Fig. 1: Quantum interference in atom-ion charge exchange reactions.

a At ultracold temperatures, where only a single partial wave contributes, resonant charge exchange between an ion and its parent neutral atom proceeds via coherent interference between two molecular channels: the symmetric (gerade) and antisymmetric (ungerade) electron configurations. The reaction acts as a two-path interferometer, with the reaction probability determined by the relative scattering phase between the two channels. For ⁸⁷Rb − ⁸⁷Rb⁺, both species carry nuclear spin I = 3/2, enabling spin-resolved identification of the reaction via hyperfine de-excitation of the neutral atom (HDRCE). E_hpf denotes the hyperfine energy and F the spin quantum number. b Molecular potential energy curves for the gerade and ungerade channels in the s-wave limit.
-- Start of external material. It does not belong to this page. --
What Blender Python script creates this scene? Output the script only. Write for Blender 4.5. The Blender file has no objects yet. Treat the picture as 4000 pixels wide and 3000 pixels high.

Short-range energy differences between the two curves accumulate a relative scattering phase that determines the interference outcome and governs the reaction probability (see Eq. (1)). These phases are highly sensitive to molecular details and remain beyond current ab initio predictive capability, limiting theoretical estimates of the reaction rate. l denotes the partial wave. c At elevated temperature, many partial waves contribute to the reaction. In the classical regime, their contributions are summed incoherently, and thermal averaging tends to wash out quantum interference. If, however, the short-range phase difference between the gerade and ungerade channels changes only weakly with l and with collision energy, the interference factor remains nearly the same across many partial-wave terms. In this case, averaging over partial-wave contributions can still preserve wave-specific interference signatures beyond the s-wave limit, a phenomenon known as partial-wave phase locking⁵³. d Schematic of the experimental platform. A cloud of ultracold ⁸⁷Rb atoms is shuttled into an ion trap containing a two-ion crystal composed of ⁸⁷Rb⁺ and ⁸⁸Sr⁺. Individual resonant charge exchange events are detected via energy released into the ion crystal and read out using quantum logic techniques on the ⁸⁸Sr⁺ logic ion.